Pull every line that holds the word "Blender" from the entries.

Scenes as source code:
-=-=-
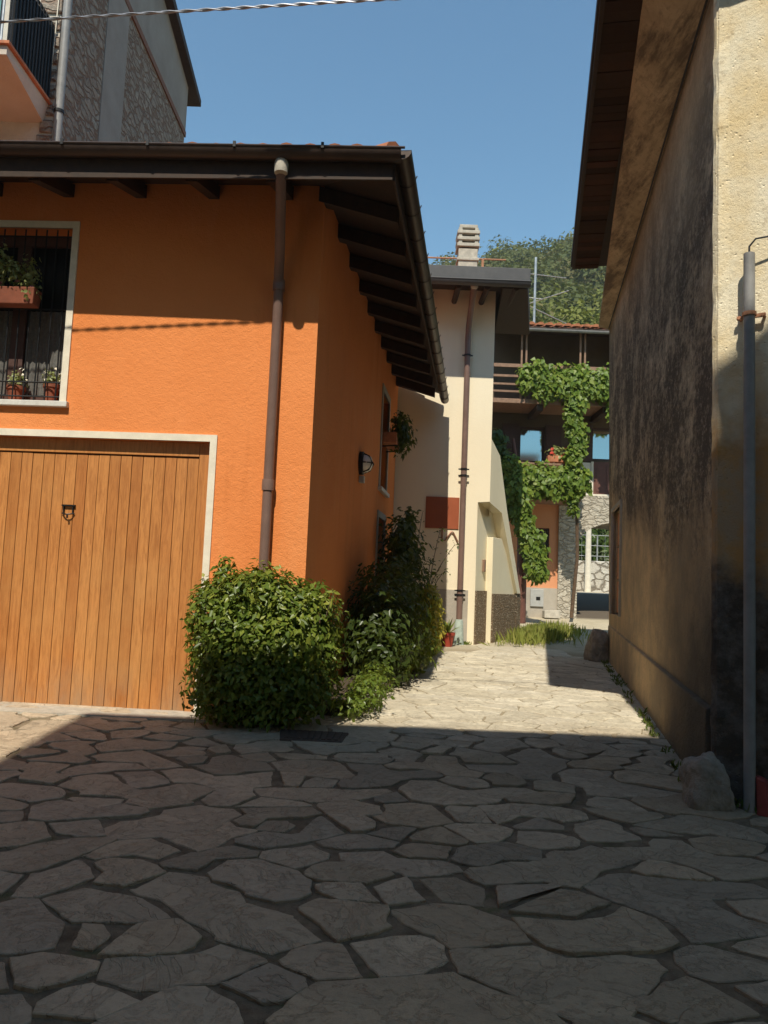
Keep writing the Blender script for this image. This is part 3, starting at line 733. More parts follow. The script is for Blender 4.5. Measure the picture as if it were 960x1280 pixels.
dp.tube([FF(dt, .80, 5.13), FF(dt, .80, 5.06), FF(dt + .01, .74, 4.99), FF(dt + .03, .60, 4.87), FF(dx - .02, .22, 4.50), FF(dx, .12, 4.38), FF(dx, .085, 4.28), FF(dx + .0, .085, .35)], .046, 14)
dpo = dp.build('downpipe', 'pipebrown', oh, True)
for zz in (4.30, 2.4): q = MB(); q.lathe([(.047, -.05), (.056, -.05), (.058, .0), (.056, .05), (.047, .05)], FF(dx, .085, zz), 16); q.build('collar', 'pipebrown', dpo, True)
q = MB(); q.lathe([(.04, -.07), (.058, -.06), (.062, .02), (.05, .07)], FF(dt, .80, 5.08), 16); q.build('outlet', 'concrete', dpo, True)

# wall lamp
lp = thing('wall_lamp', 'round caged bulkhead lamp on the shaded side wall of the orange house', 'lamp', SF(3.0, 0, 3.1))
def disc(mb, c_u, c_z, prof, n=24):
    i0 = len(mb.v)
    for r_, v_ in prof:
        for j in range(n):
            an = 2 * math.pi * j / n; mb.v.append(SF(c_u + r_ * math.cos(an), v_, c_z + r_ * math.sin(an)))
    for k in range(len(prof) - 1):
        for j in range(n): a_, b_ = i0 + k * n + j, i0 + k * n + (j + 1) % n; mb.f.append((a_, b_, b_ + n, a_ + n))
    mb.f.append(tuple(i0 + j for j in range(n))); mb.f.append(tuple(i0 + (len(prof) - 1) * n + j for j in range(n)))
    return mb
q = MB(); disc(q, 3.0, 3.1, [(.155, .002), (.155, .05), (.13, .06)]); q.build('base', 'iron', lp, True)
q = MB(); disc(q, 3.0, 3.1, [(.125, .055), (.12, .10), (.09, .145), (.05, .165), (.015, .17)]); q.build('glass', 'lampglass', lp, True)
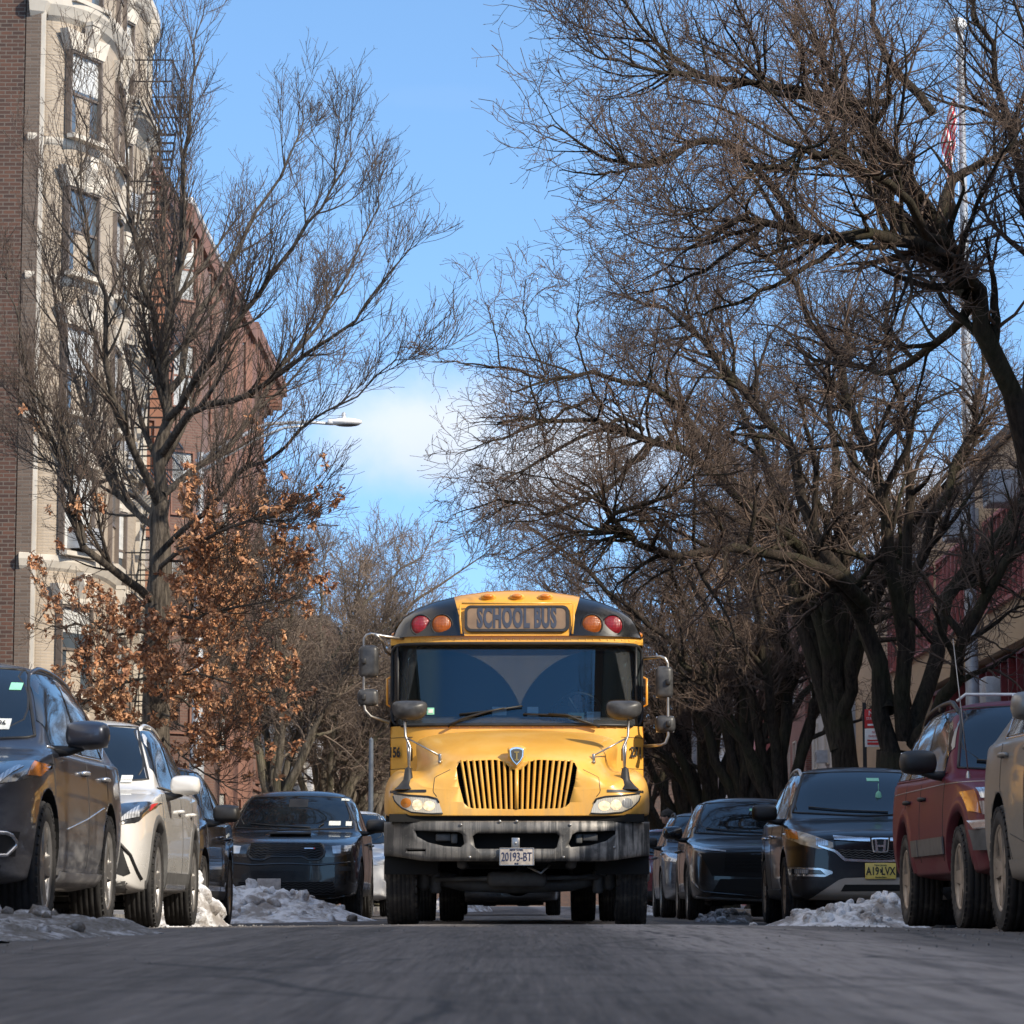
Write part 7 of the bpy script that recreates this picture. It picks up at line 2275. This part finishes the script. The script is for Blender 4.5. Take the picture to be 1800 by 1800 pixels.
def make_buildings():
    make_tan_building()
    X = -9.7
    brownstone('orange-brown terracotta row house next to the tan rounded building', 75.9, 82.4, X - .3, 18.3, 'orange_stone', 6, 2.95, 1.6, 3, 'brownstone', bay=True, seed=1)
    brownstone('pinkish brown row house with a heavy bracketed cornice and snow on its roof', 82.5, 92.5, X, 18.4, 'pinkstone', 6, 2.95, 1.7, 4, 'brownstone', snow=True, bay=True, seed=2)
    brownstone('brownstone row house under the street lamp head', 92.6, 104.0, X, 18.9, 'brownstone', 6, 2.95, 1.7, 4, 'brownstone', bay=True, seed=3, stoop='pinkstone')
    brownstone('farther pink stuccoed row house with a stone stoop', 104.1, 117.0, X, 19.2, 'pinkstone', 6, 2.95, 1.7, 4, 'brownstone', seed=4, stoop='pinkstone')
    plain_block('low dark grey painted brick house beyond the pink stoop', -17, -8.6, 117.2, 126, 8.5, 'grey_brick', 'house', (3.1, 1.6, 4, 1.0, 1.7), 1, 'row_house')
    plain_block('low white painted brick house far on the left', -17, -8.4, 126.2, 138, 9.0, 'white_brick', 'house', (3.1, 1.6, 4, 1.0, 1.7), 1, 'row_house')
    plain_block('distant red brick house far on the left', -17, -8.6, 138.2, 160, 12.5, 'red_brick', 'house', (3.1, 1.6, 6, 1.0, 1.7), 1, 'row_house')
    make_school()
    plain_block('grey stuccoed low building beyond the tan siding', 10.4, 20, 100.3, 112, 8.6, 'grey_stucco', 'building', (3.2, 1.6, 3, 1.2, 1.6), -1)
    plain_block('dark red brick house with window air conditioners on the right', 10.2, 20, 112.2, 126, 11.5, 'red_brick', 'house', (3.0, 1.4, 5, 1.0, 1.7), -1, 'row_house', seed=4)
    plain_block('rose painted storefront house further along the right pavement', 9.8, 20, 126.2, 140, 10.5, 'pink_paint', 'house', (3.0, 1.5, 5, 1.0, 1.7), -1, 'row_house', seed=6)
    plain_block('pale grey house far along the right pavement', 10, 20, 140.2, 158, 12.0, 'grey_stucco', 'house', (3.0, 1.5, 6, 1.0, 1.7), -1, 'row_house', seed=8)
    plain_block('distant brown brick block closing the right side', 10, 20, 158.3, 200, 14, 'brown_brick', 'building', (3.0, 1.5, 12, 1.0, 1.7), -1, seed=9)
    plain_block('distant dark brick building closing the end of the street', -40, 60, 250, 270, 13, 'brown_brick', 'building', None, -1)
    # unseen blocks beside and behind the camera, added to shape shade and windscreen reflections
    plain_block('added taupe shade block beside the nearest right-hand cars, outside the frame', 11.0, 22, 22.7, 31.5, 12.2, 'grey_siding', 'building', None, -1)
    plain_block('lower added taupe shade block next to the tan school, outside the frame', 11.0, 22, 31.7, 56.7, 9.8, 'grey_siding', 'building', None, -1)
    plain_block('low added taupe shade block near the camera on the right, outside the frame', 11.0, 22, 6.6, 22.5, SHADE_LOW, 'grey_siding', 'building', None, -1)
    plain_block('tall added brick shade block behind the camera on the right', 11.0, 22, -40.0, 6.4, 12.6, 'red_brick', 'building', (3.0, 1.5, 10, 1.1, 1.8), -1)
    plain_block('low added brown brick block on the near left, outside the frame', -22, -10.3, -30.0, 40.0, 5.6, 'brown_brick', 'building', (3.0, 1.2, 16, 1.1, 1.8), 1)  # added unseen block, kept low to clear the windscreen reflection


SHADE_LOW = 9.1


def make_furniture():
    # street lamp on the left
    D = 56.0
    b0 = at(343, 1560, D); b0.z = gz(b0.x, D)
    root = empty('street_lamp', b0); tag(root, 'tall steel street lamp with a long curved arm reaching over the road', 'street lamp')
    L = lambda px, py, d=D: at(px, py, d) - b0
    top = L(341, 795); 
    b = MB(); b.lathe([(0, .16), (.5, .16), (.6, .13), (2.6, .125), (2.62, .10), (top.z, .062)], 12, 'Z'); b.lathe([(2.2, .135), (2.9, .130), (2.95, .1)], 12, 'Z'); b.build('pole', M['pole_paint'], root)
    b = MB()
    up = [L(345, 812), L(400, 778), L(470, 745), L(540, 742), L(585, 745)]
    lo = [L(345, 835), L(400, 800), L(450, 772), L(500, 752), L(540, 748)]
    b.tube(up, [.045, .04, .035, .03, .028], 8); b.tube(lo, [.035, .03, .03, .025, .02], 8); b.build('arm', M['galv'], root)
    h = L(608, 742)
    b = MB(); b.ell(h, (.30, .14, .075), 18, 10); b.rbox(h + Vector((-.22, 0, .0)), (.22, .16, .10), .03); b.build('lamp_head', M['white_paint'], root)
    b = MB(); b.ell(h + Vector((.02, 0, -.035)), (.24, .11, .05), 16, 8); b.build('lamp_lens', M['grey_plastic'], root)
    b = MB(); b.lathe([(.0, .04), (.11, .035), (.13, .0)], 10, 'Z', h + Vector((-.04, 0, .06))); b.build('photocell', M['galv'], root)
    # flagpole on the right
    D = 66.0
    b0 = at(1716, 1560, D); b0.z = gz(10, D)
    root = empty('flagpole', b0); tag(root, 'tall white flagpole with ball finial rising through the right-hand branches', 'flagpole')
    H = at(1700, 55, D).z - b0.z
    b = MB(); b.lathe([(0, .30), (.1, .30), (.15, .15), (H * .5, .12), (H, .06)], 14, 'Z'); b.build('pole', M['pole_paint'], root)
    b = MB(); b.ell((-.06, 0, H + .14), (.20, .20, .17), 14, 10); b.build('finial', M['white_paint'], root)
    b = MB(); b.tube([(-.16, -.05, 1.2), (-.10, -.05, H)], .006, 5); b.build('halyard', M['white_paint'], root)
    m, t = MAT('flag_cloth'); M['flag'] = m
    x, y, z = t.sep(t.coord('UV'))
    st = t.math('GREATER_THAN', t.math('FRACT', t.math('MULTIPLY', y, 6.5)), .5)
    t.set(col=t.mix(st, (.78, .77, .76), (.60, .02, .035)), rough=.8)
    ft = at(1680, 165, D).z - b0.z
    me_b = MB(); G = []; UV = []
    for i in range(34):
        v = i / 33; row = []; ru = []
        for j in range(26):
            u = j / 25
            # limp cloth: the fly end sags down beside the pole in deep folds
            x = -.14 - .34 * u * (1 - .45 * v) - .02 * math.sin(v * 9); yv = .13 * math.sin(u * 15 + v * 3) * (1 - v * .4)
            zz = ft - v * 1.15 - 1.05 * u ** 1.3 - .03 * math.sin(u * 12)
            row.append((x, yv - .10, zz)); ru.append((u, v))
        G.append(row); UV += ru
    me_b.grid(G)
    o = me_b.build('flag', M['flag'], None, loc=b0, fix=False)
    me = o.data; uv = me.uv_layers.new(name='UVMap')
    for lp in me.loops: uv.data[lp.index].uv = UV[lp.vertex_index]
    tag(o, 'limp red and white striped flag hanging by the flagpole', 'flag')
    # parking signs
    def sign(label, px, D, y0, y1, w, red, words):
        c = at(px, (y0 + y1) / 2, D); zt, zb = at(px, y0, D).z, at(px, y1, D).z
        g0 = Vector((c.x, D, gz(c.x, D))); r = empty('parking_sign', g0); tag(r, label, 'sign')
        b = MB(); b.box2((-.03, .01, 0), (.03, .06, zt - g0.z + .1)); b.build('post', M['galv'] if not red else M['black'], r)
        zm = (zt + zb) / 2 - g0.z; hh = (zt - zb)
        if red:
            b = MB(); b.rbox((.06 + w / 2 - .06, -.005, zm + hh * .24), (w, .012, hh * .50), .005); p1 = b.build('red_plate', M['red_paint'], r)
            text('lettering', 'NO', hh * .13, M['white_paint'], p1, (w / 2, -.014, zm + hh * .38)); text('lettering', 'STANDING', hh * .07, M['white_paint'], p1, (w / 2, -.014, zm + hh * .24), sx=.8)
            b = MB(); b.box((w / 2, -.014, zm + hh * .08), (w * .7, .004, .03)); b.build('arrow', M['white_paint'], p1)
            b = MB(); b.rbox((w / 2, -.005, zm - hh * .26), (w, .012, hh * .48), .005); p2 = b.build('white_plate', M['white_paint'], r)
        else:
            b = MB(); b.rbox((0, -.005, zm), (w, .012, hh), .005); p2 = b.build('white_plate', M['white_paint'], r)
        zz = zm - hh * .26 if red else zm; xx = w / 2 if red else 0; H2 = hh * .48 if red else hh
        for q, s_ in zip((.30, .08), ('NO', 'PARKING')): text('lettering', s_, H2 * .13, M['red_paint'], p2, (xx, -.014, zz + H2 * q), sx=.8)
        b = MB(); b.box((xx, -.014, zz - H2 * .15), (w * .75, .004, .025)); b.box((xx, -.014, zz - H2 * .32), (w * .75, .004, .04)); b.build('arrow', M['red_paint'], p2)
    sign('red over white parking sign on a dark post by the right-hand trunks', 1520, 50.5, 1246, 1313, .30, True, '')
    sign('small white parking sign with red lettering above the black SUV', 484, 68.0, 1362, 1392, .36, False, '')
    # slim blue-grey post left of the bus
    b0 = at(651, 1560, 62); b0.z = gz(b0.x, 62)
    b = MB(); b.lathe([(0, .06), (.3, .06), (at(651, 1300, 62).z - b0.z, .045)], 10, 'Z'); b.lathe([(at(651, 1300, 62).z - b0.z, .045), (at(651, 1296, 62).z - b0.z, .0)], 10, 'Z')
    o = b.build('lamp_post', M['post_paint'], loc=b0); tag(o, 'slim blue-grey post just left of the bus', 'post')
    # far lamp post on the right
    b0 = at(1222, 1560, 92); b0.z = gz(b0.x, 92)
    b = MB(); b.lathe([(0, .12), (1, .11), (7.5, .06)], 10, 'Z'); b.tube([(0, 0, 7.4), (-.8, 0, 7.9), (-2.0, 0, 8.0)], .04, 8); b.ell((-2.2, 0, 7.98), (.3, .14, .08), 12, 8)
    o = b.build('street_lamp', M['pole_paint'], loc=b0); tag(o, 'pale far street lamp between the dark trees right of the bus', 'street lamp')
make_materials()
M['navy_cloth'] = simple('navy_cloth', (.02, .022, .03), .9)
make_world(); make_sun(); make_camera()
make_ground(); make_snow()
make_bus()
make_cars()
make_pedestrian()
make_trees()
make_buildings()
make_furniture()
-=-=-
The output -
Keep writing the Blender script for this image. This is part 3, starting at line 733. More parts follow. The script is for Blender 4.5. Measure the picture as if it were 960x1280 pixels.
Write part 7 of the bpy script that recreates this picture. It picks up at line 2275. This part finishes the script. The script is for Blender 4.5. Take the picture to be 1800 by 1800 pixels.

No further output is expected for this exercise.